The way it worked is that you would open a webpage, a contact card, a YouTube video, or a photograph, physically press the back of your phone against a friend’s device, wait for the distinct haptic buzz, and tap your screen to send the payload. It bypassed the tedious friction of pairing devices via Bluetooth menus or exchanging email addresses, making the act of digital sharing feel wonderfully tangible and immediate. The physical tap became a sort of secret handshake among early Android enthusiasts.
However, the underlying system was inherently flawed in practical ways that ultimately doomed it. The primary issue was spatial precision. NFC chips have an incredibly short, highly localized range, meaning you had to rub the phones together in an awkward, exploratory dance to find the exact millimeter where the two sensors aligned, which varied wildly depending on the phone manufacturer. Additionally, while NFC was fantastic for transmitting tiny packets of data like a simple web link, it was agonizingly slow for transferring actual media files. Trying to send a high-resolution photo or a video clip over Beam was an exercise in extreme patience.

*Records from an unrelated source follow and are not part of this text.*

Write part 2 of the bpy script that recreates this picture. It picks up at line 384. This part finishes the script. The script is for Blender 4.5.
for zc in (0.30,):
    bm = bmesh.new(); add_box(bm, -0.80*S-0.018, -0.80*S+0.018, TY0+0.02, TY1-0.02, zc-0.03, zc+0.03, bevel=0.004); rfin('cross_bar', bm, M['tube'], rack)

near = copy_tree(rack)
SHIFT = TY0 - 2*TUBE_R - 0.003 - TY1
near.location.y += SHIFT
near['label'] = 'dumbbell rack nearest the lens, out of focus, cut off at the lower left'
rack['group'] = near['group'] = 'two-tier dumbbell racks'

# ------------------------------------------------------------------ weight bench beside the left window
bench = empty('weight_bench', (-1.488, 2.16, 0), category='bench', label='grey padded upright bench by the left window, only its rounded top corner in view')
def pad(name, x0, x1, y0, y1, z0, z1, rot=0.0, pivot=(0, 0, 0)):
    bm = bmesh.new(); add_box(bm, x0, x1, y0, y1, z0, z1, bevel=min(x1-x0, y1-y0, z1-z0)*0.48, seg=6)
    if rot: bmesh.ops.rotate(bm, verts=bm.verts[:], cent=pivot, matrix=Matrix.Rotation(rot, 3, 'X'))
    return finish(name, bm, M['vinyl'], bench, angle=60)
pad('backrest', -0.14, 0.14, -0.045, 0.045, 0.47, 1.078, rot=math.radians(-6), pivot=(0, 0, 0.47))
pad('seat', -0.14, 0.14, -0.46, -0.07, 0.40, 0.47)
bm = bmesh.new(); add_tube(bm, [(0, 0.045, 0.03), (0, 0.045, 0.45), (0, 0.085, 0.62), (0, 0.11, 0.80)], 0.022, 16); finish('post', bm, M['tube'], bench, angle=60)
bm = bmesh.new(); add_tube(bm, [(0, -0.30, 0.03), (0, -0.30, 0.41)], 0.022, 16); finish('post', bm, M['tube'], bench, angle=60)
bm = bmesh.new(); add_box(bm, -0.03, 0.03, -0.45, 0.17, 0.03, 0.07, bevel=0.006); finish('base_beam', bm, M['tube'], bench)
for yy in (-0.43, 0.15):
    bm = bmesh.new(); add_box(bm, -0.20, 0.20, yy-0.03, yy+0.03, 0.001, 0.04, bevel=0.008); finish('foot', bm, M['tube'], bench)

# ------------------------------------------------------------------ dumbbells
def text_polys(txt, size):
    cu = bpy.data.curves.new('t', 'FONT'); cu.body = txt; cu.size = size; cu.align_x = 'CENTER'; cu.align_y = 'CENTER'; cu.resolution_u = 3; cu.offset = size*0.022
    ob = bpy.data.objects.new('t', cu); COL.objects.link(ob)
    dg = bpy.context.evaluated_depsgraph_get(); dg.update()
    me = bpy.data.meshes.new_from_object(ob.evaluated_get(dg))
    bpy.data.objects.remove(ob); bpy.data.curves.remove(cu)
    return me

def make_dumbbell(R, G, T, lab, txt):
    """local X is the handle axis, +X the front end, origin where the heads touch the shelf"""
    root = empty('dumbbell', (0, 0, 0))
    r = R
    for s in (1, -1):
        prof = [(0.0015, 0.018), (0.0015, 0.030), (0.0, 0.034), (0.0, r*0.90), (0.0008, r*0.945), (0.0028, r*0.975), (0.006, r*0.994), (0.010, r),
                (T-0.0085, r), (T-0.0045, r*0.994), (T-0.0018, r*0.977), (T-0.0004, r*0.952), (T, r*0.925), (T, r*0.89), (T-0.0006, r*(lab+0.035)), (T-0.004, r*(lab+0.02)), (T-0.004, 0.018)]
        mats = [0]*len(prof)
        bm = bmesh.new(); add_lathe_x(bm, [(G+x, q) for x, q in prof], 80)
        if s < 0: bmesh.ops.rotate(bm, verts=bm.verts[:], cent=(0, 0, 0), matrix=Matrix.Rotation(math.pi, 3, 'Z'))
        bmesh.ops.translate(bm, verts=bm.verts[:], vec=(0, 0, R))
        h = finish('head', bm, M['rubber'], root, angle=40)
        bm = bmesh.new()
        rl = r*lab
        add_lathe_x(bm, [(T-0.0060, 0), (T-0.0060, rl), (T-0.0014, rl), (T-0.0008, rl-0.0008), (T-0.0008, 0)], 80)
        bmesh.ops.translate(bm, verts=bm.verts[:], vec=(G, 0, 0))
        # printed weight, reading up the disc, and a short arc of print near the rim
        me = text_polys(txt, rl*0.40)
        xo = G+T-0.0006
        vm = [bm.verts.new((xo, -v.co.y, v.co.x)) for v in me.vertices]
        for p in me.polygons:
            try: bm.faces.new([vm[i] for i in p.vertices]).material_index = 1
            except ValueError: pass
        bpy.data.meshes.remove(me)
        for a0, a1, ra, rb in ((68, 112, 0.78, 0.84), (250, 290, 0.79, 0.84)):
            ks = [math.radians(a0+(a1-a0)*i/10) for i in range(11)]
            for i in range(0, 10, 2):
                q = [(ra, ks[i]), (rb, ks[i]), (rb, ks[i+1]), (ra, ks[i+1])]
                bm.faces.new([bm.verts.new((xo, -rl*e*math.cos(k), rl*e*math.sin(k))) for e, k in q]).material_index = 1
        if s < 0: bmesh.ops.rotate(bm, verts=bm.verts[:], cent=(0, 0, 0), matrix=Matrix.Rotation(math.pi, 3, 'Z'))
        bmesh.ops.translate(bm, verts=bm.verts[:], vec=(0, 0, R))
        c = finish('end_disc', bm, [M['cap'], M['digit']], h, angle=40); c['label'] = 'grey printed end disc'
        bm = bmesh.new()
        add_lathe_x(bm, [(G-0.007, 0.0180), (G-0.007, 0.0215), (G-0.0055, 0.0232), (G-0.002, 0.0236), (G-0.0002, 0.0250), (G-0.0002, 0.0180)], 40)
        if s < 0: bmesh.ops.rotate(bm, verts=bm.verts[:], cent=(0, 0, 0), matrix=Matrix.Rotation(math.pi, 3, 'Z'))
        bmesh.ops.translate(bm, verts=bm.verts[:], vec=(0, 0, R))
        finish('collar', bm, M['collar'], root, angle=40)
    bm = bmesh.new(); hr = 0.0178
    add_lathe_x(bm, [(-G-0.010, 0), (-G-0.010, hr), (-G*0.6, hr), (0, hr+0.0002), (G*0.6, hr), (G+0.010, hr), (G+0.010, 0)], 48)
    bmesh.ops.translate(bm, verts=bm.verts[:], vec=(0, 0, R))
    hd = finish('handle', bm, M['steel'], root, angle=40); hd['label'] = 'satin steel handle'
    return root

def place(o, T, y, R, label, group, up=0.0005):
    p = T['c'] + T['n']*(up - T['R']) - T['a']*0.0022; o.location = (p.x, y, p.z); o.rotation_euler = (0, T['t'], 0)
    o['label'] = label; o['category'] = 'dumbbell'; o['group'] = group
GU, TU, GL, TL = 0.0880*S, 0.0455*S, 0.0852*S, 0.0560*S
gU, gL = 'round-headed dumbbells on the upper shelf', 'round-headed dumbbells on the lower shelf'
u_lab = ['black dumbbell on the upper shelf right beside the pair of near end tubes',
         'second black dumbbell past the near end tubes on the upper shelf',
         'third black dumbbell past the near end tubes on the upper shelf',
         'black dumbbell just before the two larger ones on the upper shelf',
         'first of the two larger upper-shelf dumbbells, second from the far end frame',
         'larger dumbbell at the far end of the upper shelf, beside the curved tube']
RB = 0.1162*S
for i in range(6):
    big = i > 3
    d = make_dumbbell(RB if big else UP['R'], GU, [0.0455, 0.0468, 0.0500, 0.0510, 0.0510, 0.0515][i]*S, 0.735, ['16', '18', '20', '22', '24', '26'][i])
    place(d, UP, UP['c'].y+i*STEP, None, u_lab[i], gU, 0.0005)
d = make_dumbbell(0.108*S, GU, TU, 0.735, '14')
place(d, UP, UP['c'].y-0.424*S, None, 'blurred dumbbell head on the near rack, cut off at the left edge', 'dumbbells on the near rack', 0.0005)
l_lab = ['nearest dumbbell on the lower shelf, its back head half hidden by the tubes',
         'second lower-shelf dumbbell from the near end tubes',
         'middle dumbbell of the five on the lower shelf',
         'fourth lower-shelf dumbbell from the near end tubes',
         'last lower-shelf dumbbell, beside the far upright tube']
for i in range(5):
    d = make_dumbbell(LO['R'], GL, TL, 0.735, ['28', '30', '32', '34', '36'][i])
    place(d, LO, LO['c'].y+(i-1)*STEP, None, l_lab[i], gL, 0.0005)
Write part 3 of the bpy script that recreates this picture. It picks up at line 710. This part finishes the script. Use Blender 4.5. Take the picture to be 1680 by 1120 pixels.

Google deprecated Android Beam in favor of modern iterations like Quick Share, which simply uses Bluetooth to negotiate a connection and Wi-Fi Direct to transfer massive files in seconds, eliminating both the awkward physical contact and the excruciating transfer times. But I would be down for a modern version of this. There’s a distinct charm to putting your phone together with someone else’s phone to share stuff. Apple waited years until people forgot about it to launch SharePlay, a similar tool in practice but that worked with modern features rather than old, slow NFC.
Project Tango
Way ahead of its time, and with way too many issues for today
Perhaps the most wildly ambitious and genuinely futuristic endeavor of this entire era was Google’s Project Tango. Announced in 2014, Tango was not merely a software feature, but a fundamentally new hardware paradigm designed to give mobile devices a human-like understanding of space and physical motion. Tango-enabled devices, like the experimental Lenovo Phab 2 Pro, were equipped with a dense array of specialized hardware, including a standard camera, a motion-tracking camera, and an infrared depth sensor. Working in tandem, these sensors allowed the device to track its own trajectory and map the physical environment in real-time, high-fidelity three-dimensional space without ever relying on GPS or external signals.
The implications were staggering. It represented true, spatially aware augmented reality years before the term became a mainstream industry buzzword. Users could instantly map the exact dimensions of a room, seamlessly drop life-sized virtual furniture into their actual living spaces, or play immersive games where digital characters hid behind physical couches.
Yet, the immense physical demands of Project Tango were its ultimate undoing. The specialized multi-lens sensor array was incredibly expensive to manufacture, physically bulky, and consumed enormous amounts of processing power, often causing the devices to overheat rapidly during extended use.
Ultimately, the rapid advancement of computer vision software algorithms made the dedicated hardware completely obsolete. Engineers realized they could achieve highly accurate environmental mapping and tracking using just a single standard smartphone camera lens paired with sophisticated machine learning. Project Tango was shuttered, but its pioneering hardware spirit directly paved the way for the accessible, software-driven augmented reality ecosystem that runs flawlessly on billions of ordinary smartphones today.